### Work to be completed
Pictures in the data below are not part of the copy; transcribe everything else exactly.

START Data listing

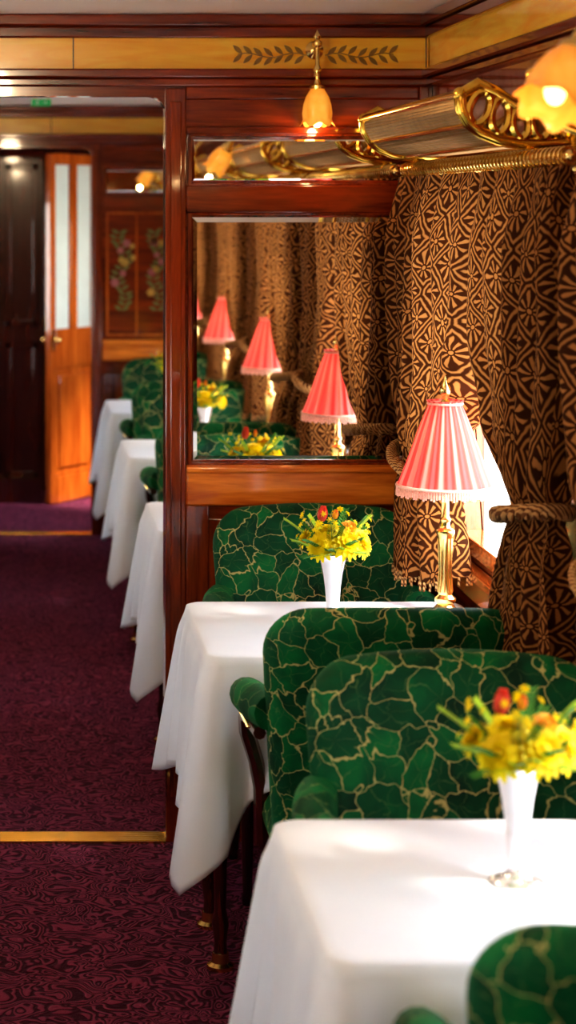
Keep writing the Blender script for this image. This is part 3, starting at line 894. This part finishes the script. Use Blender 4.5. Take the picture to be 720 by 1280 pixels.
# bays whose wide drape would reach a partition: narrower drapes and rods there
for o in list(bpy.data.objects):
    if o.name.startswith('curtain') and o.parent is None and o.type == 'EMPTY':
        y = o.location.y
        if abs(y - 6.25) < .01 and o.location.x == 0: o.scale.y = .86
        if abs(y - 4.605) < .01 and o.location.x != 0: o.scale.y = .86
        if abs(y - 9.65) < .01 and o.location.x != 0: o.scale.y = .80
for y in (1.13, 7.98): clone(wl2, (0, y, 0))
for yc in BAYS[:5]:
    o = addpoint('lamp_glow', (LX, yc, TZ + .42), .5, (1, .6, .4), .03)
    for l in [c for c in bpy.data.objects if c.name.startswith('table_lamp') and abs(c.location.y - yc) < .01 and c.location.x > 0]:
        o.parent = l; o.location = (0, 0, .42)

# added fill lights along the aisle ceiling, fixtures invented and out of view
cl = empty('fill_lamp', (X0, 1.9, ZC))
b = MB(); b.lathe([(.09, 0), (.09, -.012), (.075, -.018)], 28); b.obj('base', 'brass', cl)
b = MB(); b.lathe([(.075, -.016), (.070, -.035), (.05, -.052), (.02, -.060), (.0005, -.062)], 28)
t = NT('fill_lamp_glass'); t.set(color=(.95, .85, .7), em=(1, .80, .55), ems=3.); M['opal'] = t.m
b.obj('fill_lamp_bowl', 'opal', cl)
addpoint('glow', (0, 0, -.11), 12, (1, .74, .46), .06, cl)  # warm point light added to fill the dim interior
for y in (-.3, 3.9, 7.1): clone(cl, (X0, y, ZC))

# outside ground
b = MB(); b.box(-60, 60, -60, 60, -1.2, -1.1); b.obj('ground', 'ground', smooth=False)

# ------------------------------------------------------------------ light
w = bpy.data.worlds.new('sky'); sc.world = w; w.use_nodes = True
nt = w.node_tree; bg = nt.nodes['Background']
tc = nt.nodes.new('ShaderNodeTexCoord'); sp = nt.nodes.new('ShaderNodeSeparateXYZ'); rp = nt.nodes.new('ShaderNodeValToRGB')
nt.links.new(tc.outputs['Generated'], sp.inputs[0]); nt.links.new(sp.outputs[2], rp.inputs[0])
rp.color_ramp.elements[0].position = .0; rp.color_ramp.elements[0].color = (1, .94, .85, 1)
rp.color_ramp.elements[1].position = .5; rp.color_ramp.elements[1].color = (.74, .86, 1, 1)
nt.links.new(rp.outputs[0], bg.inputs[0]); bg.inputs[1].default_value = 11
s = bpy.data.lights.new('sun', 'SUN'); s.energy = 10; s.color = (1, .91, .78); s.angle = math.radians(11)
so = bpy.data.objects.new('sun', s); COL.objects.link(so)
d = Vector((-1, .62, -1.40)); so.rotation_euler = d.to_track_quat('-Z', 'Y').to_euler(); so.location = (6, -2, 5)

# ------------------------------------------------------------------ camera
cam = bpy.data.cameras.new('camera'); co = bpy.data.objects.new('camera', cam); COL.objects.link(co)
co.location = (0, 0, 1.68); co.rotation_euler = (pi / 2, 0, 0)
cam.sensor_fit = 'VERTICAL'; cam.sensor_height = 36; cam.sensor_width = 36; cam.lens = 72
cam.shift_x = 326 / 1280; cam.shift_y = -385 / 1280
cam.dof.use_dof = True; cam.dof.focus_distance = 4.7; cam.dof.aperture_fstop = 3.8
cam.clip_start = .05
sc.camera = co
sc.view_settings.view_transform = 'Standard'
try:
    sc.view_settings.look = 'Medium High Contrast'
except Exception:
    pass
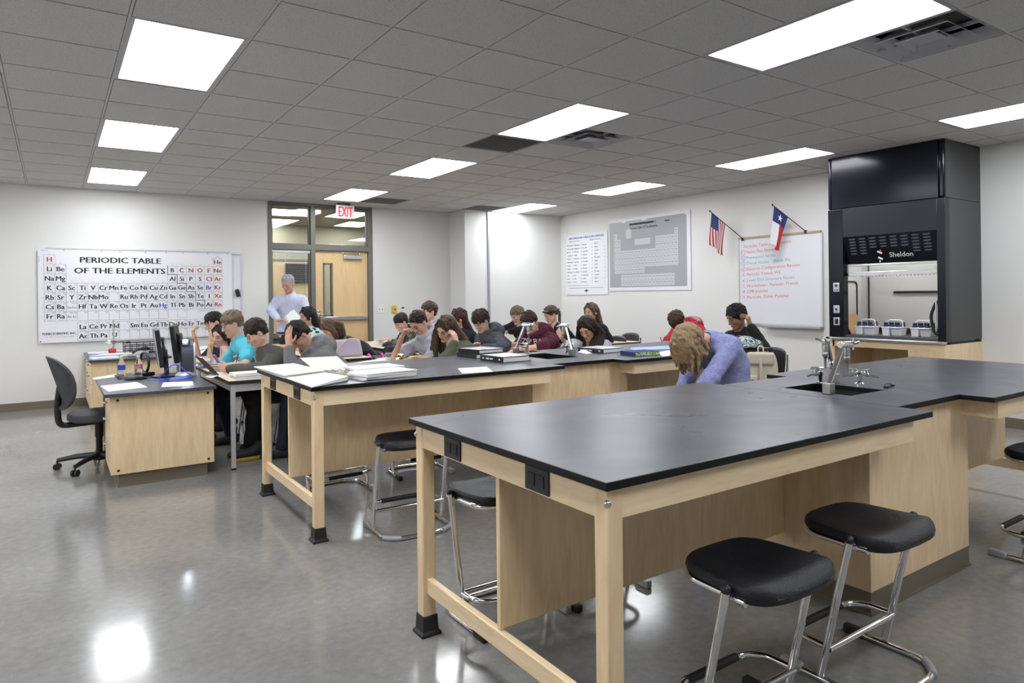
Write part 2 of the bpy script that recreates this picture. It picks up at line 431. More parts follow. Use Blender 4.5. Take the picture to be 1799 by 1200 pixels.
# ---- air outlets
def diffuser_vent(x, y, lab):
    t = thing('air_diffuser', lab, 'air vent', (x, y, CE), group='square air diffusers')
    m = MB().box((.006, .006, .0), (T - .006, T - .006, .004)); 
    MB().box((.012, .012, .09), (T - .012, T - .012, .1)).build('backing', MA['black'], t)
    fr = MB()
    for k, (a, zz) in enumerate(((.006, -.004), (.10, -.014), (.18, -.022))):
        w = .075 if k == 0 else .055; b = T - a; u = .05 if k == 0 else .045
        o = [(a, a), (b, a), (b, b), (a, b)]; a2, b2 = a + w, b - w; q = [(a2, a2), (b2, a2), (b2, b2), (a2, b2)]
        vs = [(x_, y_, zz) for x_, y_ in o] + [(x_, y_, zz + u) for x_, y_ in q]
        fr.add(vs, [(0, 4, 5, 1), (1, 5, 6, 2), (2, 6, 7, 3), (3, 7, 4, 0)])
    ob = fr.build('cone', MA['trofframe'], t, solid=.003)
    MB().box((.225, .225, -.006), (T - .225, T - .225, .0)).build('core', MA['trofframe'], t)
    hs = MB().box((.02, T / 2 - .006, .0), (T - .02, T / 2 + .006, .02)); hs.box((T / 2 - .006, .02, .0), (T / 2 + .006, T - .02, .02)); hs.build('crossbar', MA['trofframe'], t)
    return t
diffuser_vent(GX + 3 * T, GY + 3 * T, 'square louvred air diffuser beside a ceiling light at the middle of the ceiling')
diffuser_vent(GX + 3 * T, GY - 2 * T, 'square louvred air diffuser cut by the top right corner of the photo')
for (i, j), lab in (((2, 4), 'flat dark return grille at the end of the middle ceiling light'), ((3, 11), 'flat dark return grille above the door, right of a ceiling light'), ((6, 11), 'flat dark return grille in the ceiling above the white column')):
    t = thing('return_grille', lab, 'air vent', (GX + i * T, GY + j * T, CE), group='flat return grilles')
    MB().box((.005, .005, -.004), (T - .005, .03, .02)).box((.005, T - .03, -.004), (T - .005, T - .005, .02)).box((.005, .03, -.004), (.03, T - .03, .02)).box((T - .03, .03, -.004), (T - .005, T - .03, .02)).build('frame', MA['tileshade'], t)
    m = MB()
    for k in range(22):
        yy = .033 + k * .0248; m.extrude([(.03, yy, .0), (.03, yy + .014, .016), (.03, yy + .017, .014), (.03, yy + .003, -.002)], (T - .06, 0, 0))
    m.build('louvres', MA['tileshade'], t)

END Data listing

### Final result
Keep writing the Blender script for this image. This is part 3, starting at line 894. This part finishes the script. Use Blender 4.5. Take the picture to be 720 by 1280 pixels.
# bays whose wide drape would reach a partition: narrower drapes and rods there
for o in list(bpy.data.objects):
    if o.name.startswith('curtain') and o.parent is None and o.type == 'EMPTY':
        y = o.location.y
        if abs(y - 6.25) < .01 and o.location.x == 0: o.scale.y = .86
        if abs(y - 4.605) < .01 and o.location.x != 0: o.scale.y = .86
        if abs(y - 9.65) < .01 and o.location.x != 0: o.scale.y = .80
for y in (1.13, 7.98): clone(wl2, (0, y, 0))
for yc in BAYS[:5]:
    o = addpoint('lamp_glow', (LX, yc, TZ + .42), .5, (1, .6, .4), .03)
    for l in [c for c in bpy.data.objects if c.name.startswith('table_lamp') and abs(c.location.y - yc) < .01 and c.location.x > 0]:
        o.parent = l; o.location = (0, 0, .42)

# added fill lights along the aisle ceiling, fixtures invented and out of view
cl = empty('fill_lamp', (X0, 1.9, ZC))
b = MB(); b.lathe([(.09, 0), (.09, -.012), (.075, -.018)], 28); b.obj('base', 'brass', cl)
b = MB(); b.lathe([(.075, -.016), (.070, -.035), (.05, -.052), (.02, -.060), (.0005, -.062)], 28)
t = NT('fill_lamp_glass'); t.set(color=(.95, .85, .7), em=(1, .80, .55), ems=3.); M['opal'] = t.m
b.obj('fill_lamp_bowl', 'opal', cl)
addpoint('glow', (0, 0, -.11), 12, (1, .74, .46), .06, cl)  # warm point light added to fill the dim interior
for y in (-.3, 3.9, 7.1): clone(cl, (X0, y, ZC))

# outside ground
b = MB(); b.box(-60, 60, -60, 60, -1.2, -1.1); b.obj('ground', 'ground', smooth=False)

# ------------------------------------------------------------------ light
w = bpy.data.worlds.new('sky'); sc.world = w; w.use_nodes = True
nt = w.node_tree; bg = nt.nodes['Background']
tc = nt.nodes.new('ShaderNodeTexCoord'); sp = nt.nodes.new('ShaderNodeSeparateXYZ'); rp = nt.nodes.new('ShaderNodeValToRGB')
nt.links.new(tc.outputs['Generated'], sp.inputs[0]); nt.links.new(sp.outputs[2], rp.inputs[0])
rp.color_ramp.elements[0].position = .0; rp.color_ramp.elements[0].color = (1, .94, .85, 1)
rp.color_ramp.elements[1].position = .5; rp.color_ramp.elements[1].color = (.74, .86, 1, 1)
nt.links.new(rp.outputs[0], bg.inputs[0]); bg.inputs[1].default_value = 11
s = bpy.data.lights.new('sun', 'SUN'); s.energy = 10; s.color = (1, .91, .78); s.angle = math.radians(11)
so = bpy.data.objects.new('sun', s); COL.objects.link(so)
d = Vector((-1, .62, -1.40)); so.rotation_euler = d.to_track_quat('-Z', 'Y').to_euler(); so.location = (6, -2, 5)

# ------------------------------------------------------------------ camera
cam = bpy.data.cameras.new('camera'); co = bpy.data.objects.new('camera', cam); COL.objects.link(co)
co.location = (0, 0, 1.68); co.rotation_euler = (pi / 2, 0, 0)
cam.sensor_fit = 'VERTICAL'; cam.sensor_height = 36; cam.sensor_width = 36; cam.lens = 72
cam.shift_x = 326 / 1280; cam.shift_y = -385 / 1280
cam.dof.use_dof = True; cam.dof.focus_distance = 4.7; cam.dof.aperture_fstop = 3.8
cam.clip_start = .05
sc.camera = co
sc.view_settings.view_transform = 'Standard'
try:
    sc.view_settings.look = 'Medium High Contrast'
except Exception:
    pass
Write part 2 of the bpy script that recreates this picture. It picks up at line 431. More parts follow. Use Blender 4.5. Take the picture to be 1799 by 1200 pixels.
# ---- air outlets
def diffuser_vent(x, y, lab):
    t = thing('air_diffuser', lab, 'air vent', (x, y, CE), group='square air diffusers')
    m = MB().box((.006, .006, .0), (T - .006, T - .006, .004)); 
    MB().box((.012, .012, .09), (T - .012, T - .012, .1)).build('backing', MA['black'], t)
    fr = MB()
    for k, (a, zz) in enumerate(((.006, -.004), (.10, -.014), (.18, -.022))):
        w = .075 if k == 0 else .055; b = T - a; u = .05 if k == 0 else .045
        o = [(a, a), (b, a), (b, b), (a, b)]; a2, b2 = a + w, b - w; q = [(a2, a2), (b2, a2), (b2, b2), (a2, b2)]
        vs = [(x_, y_, zz) for x_, y_ in o] + [(x_, y_, zz + u) for x_, y_ in q]
        fr.add(vs, [(0, 4, 5, 1), (1, 5, 6, 2), (2, 6, 7, 3), (3, 7, 4, 0)])
    ob = fr.build('cone', MA['trofframe'], t, solid=.003)
    MB().box((.225, .225, -.006), (T - .225, T - .225, .0)).build('core', MA['trofframe'], t)
    hs = MB().box((.02, T / 2 - .006, .0), (T - .02, T / 2 + .006, .02)); hs.box((T / 2 - .006, .02, .0), (T / 2 + .006, T - .02, .02)); hs.build('crossbar', MA['trofframe'], t)
    return t
diffuser_vent(GX + 3 * T, GY + 3 * T, 'square louvred air diffuser beside a ceiling light at the middle of the ceiling')
diffuser_vent(GX + 3 * T, GY - 2 * T, 'square louvred air diffuser cut by the top right corner of the photo')
for (i, j), lab in (((2, 4), 'flat dark return grille at the end of the middle ceiling light'), ((3, 11), 'flat dark return grille above the door, right of a ceiling light'), ((6, 11), 'flat dark return grille in the ceiling above the white column')):
    t = thing('return_grille', lab, 'air vent', (GX + i * T, GY + j * T, CE), group='flat return grilles')
    MB().box((.005, .005, -.004), (T - .005, .03, .02)).box((.005, T - .03, -.004), (T - .005, T - .005, .02)).box((.005, .03, -.004), (.03, T - .03, .02)).box((T - .03, .03, -.004), (T - .005, T - .03, .02)).build('frame', MA['tileshade'], t)
    m = MB()
    for k in range(22):
        yy = .033 + k * .0248; m.extrude([(.03, yy, .0), (.03, yy + .014, .016), (.03, yy + .017, .014), (.03, yy + .003, -.002)], (T - .06, 0, 0))
    m.build('louvres', MA['tileshade'], t)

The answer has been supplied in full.